**Problem description**
In the records below, begin at the line containing "Write a Blender" and end at the line containing "PI = math.pi"; quote every line in that span exactly, including both boundary lines, and no others.

**Material provided**
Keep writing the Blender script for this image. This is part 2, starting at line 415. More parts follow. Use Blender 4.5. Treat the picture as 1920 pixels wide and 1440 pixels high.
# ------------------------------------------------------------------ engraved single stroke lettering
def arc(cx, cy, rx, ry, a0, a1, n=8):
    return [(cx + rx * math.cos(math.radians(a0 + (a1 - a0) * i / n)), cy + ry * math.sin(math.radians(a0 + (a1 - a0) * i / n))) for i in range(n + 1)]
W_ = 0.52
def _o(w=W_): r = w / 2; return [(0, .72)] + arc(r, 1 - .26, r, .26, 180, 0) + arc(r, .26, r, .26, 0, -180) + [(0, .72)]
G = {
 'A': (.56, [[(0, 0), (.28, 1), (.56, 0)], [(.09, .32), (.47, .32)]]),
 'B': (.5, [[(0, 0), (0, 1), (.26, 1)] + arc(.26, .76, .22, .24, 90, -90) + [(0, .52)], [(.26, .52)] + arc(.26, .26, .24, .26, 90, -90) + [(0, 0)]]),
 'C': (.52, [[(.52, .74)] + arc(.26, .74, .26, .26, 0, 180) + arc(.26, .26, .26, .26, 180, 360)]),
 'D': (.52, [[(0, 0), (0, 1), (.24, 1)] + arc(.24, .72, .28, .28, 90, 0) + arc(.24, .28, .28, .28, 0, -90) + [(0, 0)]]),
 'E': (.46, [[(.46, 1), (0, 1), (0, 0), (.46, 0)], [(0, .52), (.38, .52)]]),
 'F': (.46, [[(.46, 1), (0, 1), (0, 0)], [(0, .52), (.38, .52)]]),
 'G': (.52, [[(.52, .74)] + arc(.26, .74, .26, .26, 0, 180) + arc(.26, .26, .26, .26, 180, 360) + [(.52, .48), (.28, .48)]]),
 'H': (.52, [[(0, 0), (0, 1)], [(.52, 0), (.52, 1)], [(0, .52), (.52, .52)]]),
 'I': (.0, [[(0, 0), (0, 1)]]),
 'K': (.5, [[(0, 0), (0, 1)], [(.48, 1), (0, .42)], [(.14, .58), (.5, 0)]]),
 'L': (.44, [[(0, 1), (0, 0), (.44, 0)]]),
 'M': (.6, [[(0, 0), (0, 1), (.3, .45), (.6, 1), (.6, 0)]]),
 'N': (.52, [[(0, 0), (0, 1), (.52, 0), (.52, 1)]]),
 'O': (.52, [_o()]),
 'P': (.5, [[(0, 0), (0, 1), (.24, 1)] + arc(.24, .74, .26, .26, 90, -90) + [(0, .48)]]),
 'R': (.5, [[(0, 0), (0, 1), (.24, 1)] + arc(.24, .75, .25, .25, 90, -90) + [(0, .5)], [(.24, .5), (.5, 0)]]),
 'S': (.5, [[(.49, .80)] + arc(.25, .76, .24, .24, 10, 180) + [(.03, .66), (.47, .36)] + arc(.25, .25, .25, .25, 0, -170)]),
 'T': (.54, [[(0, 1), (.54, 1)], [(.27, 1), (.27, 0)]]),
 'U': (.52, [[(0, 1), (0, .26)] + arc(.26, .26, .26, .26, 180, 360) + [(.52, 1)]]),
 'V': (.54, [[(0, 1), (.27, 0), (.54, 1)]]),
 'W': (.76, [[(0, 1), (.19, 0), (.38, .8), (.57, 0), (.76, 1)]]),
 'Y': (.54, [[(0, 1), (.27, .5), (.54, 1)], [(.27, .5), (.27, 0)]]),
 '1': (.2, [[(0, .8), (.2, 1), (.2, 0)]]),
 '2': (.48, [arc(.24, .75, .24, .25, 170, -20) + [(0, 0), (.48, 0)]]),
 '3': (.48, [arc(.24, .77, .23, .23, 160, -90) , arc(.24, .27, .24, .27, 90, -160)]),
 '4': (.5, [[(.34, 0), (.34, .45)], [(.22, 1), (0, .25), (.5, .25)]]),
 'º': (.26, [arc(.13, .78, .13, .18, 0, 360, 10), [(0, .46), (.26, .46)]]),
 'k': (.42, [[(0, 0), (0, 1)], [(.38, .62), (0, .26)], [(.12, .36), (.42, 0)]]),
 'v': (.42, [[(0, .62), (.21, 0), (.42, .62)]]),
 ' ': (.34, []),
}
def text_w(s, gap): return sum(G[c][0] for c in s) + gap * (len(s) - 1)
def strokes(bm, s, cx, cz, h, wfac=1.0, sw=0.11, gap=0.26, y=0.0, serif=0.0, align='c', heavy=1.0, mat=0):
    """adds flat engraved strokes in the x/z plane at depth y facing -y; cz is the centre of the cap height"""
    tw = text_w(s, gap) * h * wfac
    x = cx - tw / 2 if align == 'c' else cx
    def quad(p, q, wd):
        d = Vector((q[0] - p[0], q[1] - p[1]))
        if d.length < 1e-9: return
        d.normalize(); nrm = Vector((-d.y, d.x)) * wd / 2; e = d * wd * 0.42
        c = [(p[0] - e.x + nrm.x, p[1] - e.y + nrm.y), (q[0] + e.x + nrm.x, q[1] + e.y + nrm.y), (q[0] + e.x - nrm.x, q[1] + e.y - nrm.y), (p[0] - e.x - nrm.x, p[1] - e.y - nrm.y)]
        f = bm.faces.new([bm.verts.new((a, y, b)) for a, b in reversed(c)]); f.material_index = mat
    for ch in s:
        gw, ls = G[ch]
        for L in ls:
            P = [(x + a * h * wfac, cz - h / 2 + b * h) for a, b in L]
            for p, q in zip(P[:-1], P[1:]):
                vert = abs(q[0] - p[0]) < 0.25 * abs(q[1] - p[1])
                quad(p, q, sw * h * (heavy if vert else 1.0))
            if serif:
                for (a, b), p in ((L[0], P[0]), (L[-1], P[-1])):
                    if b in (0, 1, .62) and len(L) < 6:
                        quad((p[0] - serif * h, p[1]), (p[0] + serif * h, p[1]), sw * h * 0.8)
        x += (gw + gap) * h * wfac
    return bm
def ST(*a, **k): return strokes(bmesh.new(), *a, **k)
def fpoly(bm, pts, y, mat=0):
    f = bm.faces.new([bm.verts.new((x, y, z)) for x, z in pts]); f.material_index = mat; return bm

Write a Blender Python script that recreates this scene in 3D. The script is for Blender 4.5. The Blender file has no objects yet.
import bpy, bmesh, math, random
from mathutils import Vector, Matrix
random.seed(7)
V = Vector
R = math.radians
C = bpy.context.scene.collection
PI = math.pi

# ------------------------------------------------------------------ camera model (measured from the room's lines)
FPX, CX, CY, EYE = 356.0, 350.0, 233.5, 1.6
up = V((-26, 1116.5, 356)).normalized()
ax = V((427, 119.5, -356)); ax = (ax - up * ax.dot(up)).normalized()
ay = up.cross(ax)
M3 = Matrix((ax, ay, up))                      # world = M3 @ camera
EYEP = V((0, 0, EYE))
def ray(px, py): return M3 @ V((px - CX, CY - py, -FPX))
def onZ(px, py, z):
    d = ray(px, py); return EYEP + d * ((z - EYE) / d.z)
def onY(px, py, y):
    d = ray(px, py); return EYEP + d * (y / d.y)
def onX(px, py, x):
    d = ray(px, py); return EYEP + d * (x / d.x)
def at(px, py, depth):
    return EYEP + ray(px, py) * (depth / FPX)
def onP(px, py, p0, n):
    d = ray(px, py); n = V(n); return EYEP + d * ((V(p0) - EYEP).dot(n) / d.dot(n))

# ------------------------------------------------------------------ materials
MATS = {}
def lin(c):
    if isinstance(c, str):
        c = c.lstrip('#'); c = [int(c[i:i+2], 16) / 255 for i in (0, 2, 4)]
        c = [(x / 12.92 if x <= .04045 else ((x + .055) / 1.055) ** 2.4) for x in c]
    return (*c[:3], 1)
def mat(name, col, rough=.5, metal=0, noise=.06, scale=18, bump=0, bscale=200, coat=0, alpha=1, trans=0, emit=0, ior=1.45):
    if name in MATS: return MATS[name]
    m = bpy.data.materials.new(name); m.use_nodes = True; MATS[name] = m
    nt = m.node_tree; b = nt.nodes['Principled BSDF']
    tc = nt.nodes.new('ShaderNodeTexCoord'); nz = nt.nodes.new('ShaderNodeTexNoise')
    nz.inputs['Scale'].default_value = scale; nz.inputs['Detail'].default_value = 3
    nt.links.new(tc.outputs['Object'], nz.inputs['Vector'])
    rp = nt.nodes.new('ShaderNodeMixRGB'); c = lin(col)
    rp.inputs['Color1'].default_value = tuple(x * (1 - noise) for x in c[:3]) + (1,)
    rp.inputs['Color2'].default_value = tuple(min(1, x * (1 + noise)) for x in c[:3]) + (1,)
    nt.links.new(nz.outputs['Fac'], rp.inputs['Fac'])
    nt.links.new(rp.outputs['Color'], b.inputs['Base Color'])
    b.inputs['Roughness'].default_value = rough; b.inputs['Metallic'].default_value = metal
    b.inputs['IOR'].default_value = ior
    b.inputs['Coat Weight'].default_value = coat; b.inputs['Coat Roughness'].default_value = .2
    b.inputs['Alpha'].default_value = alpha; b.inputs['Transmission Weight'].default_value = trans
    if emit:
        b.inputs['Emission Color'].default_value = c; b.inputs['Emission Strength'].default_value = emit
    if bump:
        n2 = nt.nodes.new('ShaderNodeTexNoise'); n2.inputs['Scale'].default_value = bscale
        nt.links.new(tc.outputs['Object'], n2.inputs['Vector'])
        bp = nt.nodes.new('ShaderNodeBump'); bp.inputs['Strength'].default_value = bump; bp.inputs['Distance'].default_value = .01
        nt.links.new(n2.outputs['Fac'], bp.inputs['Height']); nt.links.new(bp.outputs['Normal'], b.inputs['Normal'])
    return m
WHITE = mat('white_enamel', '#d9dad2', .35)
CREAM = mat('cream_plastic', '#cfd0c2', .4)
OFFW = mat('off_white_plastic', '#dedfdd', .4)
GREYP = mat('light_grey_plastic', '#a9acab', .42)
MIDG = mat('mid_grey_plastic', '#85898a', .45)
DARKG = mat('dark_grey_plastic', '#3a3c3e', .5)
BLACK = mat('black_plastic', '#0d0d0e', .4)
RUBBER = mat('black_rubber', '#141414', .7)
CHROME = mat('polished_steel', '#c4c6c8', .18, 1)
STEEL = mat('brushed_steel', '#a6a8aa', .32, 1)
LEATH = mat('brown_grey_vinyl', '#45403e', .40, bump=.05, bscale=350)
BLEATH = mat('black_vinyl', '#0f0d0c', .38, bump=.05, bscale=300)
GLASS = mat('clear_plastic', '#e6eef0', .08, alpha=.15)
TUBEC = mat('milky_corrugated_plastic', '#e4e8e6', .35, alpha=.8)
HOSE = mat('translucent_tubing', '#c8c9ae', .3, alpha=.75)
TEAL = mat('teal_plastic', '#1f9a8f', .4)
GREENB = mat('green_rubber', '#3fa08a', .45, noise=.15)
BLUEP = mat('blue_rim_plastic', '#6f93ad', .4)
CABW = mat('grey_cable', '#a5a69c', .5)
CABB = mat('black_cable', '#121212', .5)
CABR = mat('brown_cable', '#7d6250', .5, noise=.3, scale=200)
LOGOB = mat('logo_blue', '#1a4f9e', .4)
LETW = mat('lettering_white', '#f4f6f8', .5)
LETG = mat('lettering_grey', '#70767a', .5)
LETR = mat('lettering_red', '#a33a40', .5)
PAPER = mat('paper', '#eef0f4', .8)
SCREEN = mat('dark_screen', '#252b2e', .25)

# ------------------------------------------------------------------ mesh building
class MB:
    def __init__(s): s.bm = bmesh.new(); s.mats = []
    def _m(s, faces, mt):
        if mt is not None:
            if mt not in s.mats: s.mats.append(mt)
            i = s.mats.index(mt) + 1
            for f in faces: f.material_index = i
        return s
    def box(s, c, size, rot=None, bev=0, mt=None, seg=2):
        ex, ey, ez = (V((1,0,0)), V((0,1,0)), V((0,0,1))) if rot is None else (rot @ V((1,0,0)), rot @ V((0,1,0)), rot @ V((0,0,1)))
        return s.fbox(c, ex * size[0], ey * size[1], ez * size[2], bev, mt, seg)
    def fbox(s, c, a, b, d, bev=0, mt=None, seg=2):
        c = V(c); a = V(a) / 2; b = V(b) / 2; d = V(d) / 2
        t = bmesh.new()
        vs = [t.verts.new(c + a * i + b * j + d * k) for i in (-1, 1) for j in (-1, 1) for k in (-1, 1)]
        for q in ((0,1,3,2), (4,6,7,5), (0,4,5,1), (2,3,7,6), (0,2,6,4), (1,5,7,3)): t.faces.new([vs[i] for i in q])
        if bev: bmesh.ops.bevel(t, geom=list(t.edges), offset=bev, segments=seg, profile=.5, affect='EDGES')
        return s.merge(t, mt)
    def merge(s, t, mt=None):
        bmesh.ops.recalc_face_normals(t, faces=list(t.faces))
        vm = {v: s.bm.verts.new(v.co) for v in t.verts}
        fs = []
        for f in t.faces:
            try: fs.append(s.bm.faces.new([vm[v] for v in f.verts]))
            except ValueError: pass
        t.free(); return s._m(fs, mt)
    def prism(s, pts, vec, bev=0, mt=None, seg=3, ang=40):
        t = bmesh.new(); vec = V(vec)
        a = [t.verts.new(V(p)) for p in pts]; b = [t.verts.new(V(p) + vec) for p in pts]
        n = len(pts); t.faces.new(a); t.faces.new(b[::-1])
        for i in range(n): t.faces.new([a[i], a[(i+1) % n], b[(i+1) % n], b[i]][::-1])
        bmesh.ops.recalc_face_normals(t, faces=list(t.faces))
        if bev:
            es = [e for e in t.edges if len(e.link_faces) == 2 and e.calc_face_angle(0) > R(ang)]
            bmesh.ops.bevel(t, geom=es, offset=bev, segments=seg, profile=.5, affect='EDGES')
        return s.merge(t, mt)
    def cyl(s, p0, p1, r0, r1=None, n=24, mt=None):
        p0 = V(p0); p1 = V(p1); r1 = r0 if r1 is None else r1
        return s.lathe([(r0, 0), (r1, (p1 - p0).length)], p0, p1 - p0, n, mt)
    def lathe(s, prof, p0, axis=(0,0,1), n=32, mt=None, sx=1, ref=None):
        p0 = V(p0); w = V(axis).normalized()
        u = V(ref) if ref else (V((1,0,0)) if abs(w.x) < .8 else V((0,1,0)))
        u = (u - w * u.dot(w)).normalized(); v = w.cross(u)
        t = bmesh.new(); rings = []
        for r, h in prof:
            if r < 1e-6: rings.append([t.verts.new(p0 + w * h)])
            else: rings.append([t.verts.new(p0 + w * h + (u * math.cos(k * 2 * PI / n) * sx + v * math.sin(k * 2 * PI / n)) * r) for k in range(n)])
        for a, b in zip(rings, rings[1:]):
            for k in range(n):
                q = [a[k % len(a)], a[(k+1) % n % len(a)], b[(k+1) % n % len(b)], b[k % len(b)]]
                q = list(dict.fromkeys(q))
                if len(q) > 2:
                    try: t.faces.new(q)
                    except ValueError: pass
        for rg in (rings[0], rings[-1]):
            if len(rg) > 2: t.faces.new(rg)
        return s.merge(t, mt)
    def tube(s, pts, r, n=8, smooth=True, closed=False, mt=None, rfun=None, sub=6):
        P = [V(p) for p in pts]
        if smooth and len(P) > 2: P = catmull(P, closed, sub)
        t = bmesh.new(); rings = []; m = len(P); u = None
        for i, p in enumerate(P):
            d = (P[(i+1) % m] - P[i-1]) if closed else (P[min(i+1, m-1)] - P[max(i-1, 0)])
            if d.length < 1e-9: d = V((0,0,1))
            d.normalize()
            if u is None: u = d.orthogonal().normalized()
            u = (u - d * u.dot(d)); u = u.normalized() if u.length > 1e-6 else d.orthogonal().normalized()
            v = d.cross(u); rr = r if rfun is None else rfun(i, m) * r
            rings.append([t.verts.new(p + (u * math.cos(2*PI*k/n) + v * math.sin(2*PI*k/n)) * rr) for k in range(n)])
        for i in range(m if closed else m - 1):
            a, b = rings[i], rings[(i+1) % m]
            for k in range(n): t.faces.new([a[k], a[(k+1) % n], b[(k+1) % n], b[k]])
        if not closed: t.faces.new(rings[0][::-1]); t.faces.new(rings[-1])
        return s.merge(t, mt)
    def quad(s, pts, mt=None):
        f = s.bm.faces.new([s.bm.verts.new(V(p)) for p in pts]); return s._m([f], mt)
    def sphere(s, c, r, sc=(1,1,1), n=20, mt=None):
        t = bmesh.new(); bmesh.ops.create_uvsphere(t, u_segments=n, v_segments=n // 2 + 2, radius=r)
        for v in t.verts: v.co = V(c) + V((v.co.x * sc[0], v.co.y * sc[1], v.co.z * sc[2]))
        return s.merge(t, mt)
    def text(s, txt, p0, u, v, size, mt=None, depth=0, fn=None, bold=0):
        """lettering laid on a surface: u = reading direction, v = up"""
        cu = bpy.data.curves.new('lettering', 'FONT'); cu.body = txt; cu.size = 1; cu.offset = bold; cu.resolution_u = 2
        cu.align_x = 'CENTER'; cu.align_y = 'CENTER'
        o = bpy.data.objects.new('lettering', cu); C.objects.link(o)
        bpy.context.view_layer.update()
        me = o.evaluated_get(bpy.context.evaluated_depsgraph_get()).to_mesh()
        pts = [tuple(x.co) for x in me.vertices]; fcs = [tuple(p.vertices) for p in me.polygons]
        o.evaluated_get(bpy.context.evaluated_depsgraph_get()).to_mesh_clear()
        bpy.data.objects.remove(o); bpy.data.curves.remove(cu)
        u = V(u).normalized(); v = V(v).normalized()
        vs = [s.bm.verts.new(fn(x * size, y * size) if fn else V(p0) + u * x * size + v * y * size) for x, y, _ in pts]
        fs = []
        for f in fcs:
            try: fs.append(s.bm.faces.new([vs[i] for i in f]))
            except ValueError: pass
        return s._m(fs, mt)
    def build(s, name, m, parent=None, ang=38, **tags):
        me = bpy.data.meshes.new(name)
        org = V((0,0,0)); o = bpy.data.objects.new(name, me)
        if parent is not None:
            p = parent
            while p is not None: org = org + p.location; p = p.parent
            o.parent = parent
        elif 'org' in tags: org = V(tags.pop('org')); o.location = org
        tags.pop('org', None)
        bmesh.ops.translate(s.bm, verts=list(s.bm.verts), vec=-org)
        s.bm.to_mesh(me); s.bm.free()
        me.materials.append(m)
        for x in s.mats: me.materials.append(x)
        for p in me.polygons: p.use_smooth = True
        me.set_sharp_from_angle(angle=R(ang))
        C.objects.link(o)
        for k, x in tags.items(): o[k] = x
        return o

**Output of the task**
Write a Blender Python script that recreates this scene in 3D. The script is for Blender 4.5. The Blender file has no objects yet.
import bpy, bmesh, math, random
from mathutils import Vector, Matrix
random.seed(7)
V = Vector
R = math.radians
C = bpy.context.scene.collection
PI = math.pi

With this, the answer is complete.